→ Directions
Hand back each line, unchanged, from the top down to the line where "SC.camera = cam_o" sits.
===== Items =====
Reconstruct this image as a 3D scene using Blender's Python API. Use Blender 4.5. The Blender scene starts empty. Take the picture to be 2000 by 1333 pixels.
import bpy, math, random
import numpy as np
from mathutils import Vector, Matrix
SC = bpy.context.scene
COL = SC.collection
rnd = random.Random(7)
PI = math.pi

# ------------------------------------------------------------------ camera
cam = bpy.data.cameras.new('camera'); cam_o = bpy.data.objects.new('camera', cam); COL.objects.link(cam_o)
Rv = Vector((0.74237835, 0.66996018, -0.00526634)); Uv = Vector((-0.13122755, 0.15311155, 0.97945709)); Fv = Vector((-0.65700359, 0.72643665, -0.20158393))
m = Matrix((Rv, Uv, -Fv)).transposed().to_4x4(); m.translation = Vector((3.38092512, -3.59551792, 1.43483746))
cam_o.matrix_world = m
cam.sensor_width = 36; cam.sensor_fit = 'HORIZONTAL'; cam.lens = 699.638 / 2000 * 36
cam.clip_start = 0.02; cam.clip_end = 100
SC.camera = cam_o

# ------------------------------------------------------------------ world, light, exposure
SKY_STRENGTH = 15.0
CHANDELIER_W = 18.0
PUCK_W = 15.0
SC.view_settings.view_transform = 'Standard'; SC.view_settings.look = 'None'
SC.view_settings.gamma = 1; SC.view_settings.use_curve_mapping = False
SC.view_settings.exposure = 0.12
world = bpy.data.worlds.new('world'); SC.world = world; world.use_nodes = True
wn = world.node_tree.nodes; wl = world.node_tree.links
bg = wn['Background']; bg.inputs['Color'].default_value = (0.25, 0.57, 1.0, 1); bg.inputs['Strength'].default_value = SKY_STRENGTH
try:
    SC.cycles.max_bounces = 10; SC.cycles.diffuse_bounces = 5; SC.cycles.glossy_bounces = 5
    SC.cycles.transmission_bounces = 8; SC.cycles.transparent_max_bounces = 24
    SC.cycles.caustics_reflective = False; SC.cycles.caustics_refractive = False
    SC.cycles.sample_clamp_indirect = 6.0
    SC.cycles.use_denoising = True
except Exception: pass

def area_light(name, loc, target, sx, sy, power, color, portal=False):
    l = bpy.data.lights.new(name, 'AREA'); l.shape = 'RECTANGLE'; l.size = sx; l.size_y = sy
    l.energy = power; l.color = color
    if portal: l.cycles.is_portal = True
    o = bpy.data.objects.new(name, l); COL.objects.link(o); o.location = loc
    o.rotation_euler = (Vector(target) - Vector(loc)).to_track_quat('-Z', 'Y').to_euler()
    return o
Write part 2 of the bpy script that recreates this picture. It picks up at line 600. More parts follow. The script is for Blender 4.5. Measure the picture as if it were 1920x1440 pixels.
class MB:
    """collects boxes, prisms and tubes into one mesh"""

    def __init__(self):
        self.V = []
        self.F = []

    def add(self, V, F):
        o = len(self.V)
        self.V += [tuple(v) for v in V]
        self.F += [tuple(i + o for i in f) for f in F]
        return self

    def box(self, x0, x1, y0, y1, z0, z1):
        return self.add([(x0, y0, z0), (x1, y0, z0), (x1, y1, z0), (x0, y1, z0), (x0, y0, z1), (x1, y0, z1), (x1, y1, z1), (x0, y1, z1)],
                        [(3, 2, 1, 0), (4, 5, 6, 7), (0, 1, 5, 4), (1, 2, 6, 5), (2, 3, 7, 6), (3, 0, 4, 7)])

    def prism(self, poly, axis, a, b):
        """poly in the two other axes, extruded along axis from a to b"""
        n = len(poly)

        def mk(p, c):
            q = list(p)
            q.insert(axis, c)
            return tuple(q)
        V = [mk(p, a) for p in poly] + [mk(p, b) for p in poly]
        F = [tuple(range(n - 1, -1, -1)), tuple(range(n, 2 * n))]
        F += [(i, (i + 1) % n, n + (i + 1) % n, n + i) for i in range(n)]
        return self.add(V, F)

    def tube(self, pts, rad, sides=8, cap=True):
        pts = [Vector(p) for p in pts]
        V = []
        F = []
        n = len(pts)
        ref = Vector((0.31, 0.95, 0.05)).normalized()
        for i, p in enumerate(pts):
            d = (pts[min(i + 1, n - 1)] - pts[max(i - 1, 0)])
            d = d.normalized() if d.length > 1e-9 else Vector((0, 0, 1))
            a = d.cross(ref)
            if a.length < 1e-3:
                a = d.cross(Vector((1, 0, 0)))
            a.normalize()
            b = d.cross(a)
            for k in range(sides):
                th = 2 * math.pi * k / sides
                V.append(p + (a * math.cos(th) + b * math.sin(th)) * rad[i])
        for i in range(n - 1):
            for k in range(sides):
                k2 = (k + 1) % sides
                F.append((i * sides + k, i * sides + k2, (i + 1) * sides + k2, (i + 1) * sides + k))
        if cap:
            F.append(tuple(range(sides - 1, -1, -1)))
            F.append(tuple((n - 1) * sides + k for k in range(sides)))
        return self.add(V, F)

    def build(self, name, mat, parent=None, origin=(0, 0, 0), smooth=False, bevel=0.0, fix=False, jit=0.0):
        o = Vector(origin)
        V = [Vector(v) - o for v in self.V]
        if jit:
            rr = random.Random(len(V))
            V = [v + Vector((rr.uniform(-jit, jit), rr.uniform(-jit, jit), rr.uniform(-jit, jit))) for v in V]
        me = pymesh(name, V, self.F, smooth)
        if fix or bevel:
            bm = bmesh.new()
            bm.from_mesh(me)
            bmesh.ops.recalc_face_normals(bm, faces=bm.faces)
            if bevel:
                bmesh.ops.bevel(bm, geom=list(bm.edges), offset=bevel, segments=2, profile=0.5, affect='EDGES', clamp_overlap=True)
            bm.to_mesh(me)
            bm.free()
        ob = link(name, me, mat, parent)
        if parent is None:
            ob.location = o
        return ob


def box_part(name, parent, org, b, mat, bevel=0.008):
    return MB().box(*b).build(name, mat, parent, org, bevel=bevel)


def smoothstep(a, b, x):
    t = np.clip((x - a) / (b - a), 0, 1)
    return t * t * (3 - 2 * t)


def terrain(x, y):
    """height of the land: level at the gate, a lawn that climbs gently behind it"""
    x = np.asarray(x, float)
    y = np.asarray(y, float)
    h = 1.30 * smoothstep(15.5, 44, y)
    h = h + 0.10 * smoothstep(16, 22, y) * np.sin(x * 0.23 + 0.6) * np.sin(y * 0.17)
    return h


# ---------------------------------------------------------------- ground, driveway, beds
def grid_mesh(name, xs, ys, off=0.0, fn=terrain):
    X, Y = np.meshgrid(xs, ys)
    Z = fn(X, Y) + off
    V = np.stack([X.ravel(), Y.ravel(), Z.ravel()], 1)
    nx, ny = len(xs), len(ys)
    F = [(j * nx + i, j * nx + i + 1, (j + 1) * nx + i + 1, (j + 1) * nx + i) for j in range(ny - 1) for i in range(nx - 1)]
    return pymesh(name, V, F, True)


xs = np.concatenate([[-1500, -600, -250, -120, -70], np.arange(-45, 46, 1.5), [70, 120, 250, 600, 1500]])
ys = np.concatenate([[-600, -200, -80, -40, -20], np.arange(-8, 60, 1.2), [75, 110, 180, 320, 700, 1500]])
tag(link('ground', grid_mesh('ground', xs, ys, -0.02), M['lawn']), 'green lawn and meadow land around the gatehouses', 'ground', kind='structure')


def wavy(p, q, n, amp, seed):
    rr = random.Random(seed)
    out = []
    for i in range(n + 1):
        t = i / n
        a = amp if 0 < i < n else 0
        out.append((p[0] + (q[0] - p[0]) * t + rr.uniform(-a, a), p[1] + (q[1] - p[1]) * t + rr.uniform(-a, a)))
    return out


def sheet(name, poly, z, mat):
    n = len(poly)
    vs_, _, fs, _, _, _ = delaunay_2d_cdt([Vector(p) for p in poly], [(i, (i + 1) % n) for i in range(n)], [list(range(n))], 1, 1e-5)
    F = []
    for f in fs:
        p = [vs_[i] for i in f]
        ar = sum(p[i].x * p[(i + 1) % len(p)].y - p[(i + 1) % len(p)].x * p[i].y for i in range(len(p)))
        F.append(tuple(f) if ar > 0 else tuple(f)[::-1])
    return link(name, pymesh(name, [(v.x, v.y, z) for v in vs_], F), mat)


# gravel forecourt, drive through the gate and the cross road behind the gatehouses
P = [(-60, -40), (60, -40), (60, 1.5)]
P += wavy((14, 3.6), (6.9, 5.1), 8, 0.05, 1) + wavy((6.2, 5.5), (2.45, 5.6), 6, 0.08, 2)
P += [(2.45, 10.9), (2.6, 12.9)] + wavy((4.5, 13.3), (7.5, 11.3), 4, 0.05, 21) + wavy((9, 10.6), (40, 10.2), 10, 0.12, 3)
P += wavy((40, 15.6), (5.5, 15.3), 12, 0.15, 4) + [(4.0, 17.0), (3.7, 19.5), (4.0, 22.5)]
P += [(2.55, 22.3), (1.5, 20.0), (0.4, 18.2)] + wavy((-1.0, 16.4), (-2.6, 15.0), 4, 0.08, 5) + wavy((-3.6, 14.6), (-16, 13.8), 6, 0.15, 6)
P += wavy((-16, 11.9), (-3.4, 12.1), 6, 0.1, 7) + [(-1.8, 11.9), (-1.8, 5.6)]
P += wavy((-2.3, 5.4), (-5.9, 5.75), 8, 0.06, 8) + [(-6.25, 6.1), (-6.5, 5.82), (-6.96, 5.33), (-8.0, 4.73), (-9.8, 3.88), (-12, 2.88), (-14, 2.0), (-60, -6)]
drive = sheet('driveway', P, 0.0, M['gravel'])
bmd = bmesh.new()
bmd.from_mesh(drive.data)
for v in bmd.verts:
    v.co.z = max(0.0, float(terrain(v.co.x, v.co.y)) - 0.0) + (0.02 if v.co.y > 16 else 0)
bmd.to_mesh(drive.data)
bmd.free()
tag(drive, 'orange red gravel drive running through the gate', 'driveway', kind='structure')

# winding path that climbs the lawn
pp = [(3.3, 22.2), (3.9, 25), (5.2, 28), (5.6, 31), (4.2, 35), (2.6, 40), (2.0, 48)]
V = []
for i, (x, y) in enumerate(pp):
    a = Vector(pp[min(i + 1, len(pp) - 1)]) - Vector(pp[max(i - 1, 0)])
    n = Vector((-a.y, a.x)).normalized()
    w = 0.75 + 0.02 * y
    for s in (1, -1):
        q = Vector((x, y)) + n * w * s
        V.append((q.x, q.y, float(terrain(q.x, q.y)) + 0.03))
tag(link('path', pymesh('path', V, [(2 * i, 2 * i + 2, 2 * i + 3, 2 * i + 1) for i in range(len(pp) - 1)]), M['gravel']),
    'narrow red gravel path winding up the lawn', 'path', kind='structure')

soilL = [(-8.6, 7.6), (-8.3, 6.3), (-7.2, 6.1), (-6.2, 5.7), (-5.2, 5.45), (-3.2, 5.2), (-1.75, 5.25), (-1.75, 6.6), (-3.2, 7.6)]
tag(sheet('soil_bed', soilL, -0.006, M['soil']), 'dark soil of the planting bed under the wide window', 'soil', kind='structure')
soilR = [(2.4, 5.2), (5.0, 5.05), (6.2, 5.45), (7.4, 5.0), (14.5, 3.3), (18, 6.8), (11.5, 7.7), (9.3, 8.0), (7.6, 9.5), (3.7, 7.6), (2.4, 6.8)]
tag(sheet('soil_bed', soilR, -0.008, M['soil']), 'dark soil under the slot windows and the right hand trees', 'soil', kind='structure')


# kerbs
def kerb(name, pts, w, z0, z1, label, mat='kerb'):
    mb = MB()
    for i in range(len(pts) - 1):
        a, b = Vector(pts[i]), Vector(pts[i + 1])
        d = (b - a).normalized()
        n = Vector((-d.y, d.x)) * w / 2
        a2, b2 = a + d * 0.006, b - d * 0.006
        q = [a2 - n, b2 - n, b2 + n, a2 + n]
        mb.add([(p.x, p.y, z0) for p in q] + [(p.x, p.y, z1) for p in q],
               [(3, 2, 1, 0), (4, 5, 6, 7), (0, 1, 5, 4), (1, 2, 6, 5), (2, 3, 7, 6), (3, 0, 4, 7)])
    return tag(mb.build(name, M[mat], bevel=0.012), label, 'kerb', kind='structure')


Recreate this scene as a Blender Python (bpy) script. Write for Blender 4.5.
=====
→ Output for this exercise
Reconstruct this image as a 3D scene using Blender's Python API. Use Blender 4.5. The Blender scene starts empty. Take the picture to be 2000 by 1333 pixels.
import bpy, math, random
import numpy as np
from mathutils import Vector, Matrix
SC = bpy.context.scene
COL = SC.collection
rnd = random.Random(7)
PI = math.pi

# ------------------------------------------------------------------ camera
cam = bpy.data.cameras.new('camera'); cam_o = bpy.data.objects.new('camera', cam); COL.objects.link(cam_o)
Rv = Vector((0.74237835, 0.66996018, -0.00526634)); Uv = Vector((-0.13122755, 0.15311155, 0.97945709)); Fv = Vector((-0.65700359, 0.72643665, -0.20158393))
m = Matrix((Rv, Uv, -Fv)).transposed().to_4x4(); m.translation = Vector((3.38092512, -3.59551792, 1.43483746))
cam_o.matrix_world = m
cam.sensor_width = 36; cam.sensor_fit = 'HORIZONTAL'; cam.lens = 699.638 / 2000 * 36
cam.clip_start = 0.02; cam.clip_end = 100
SC.camera = cam_o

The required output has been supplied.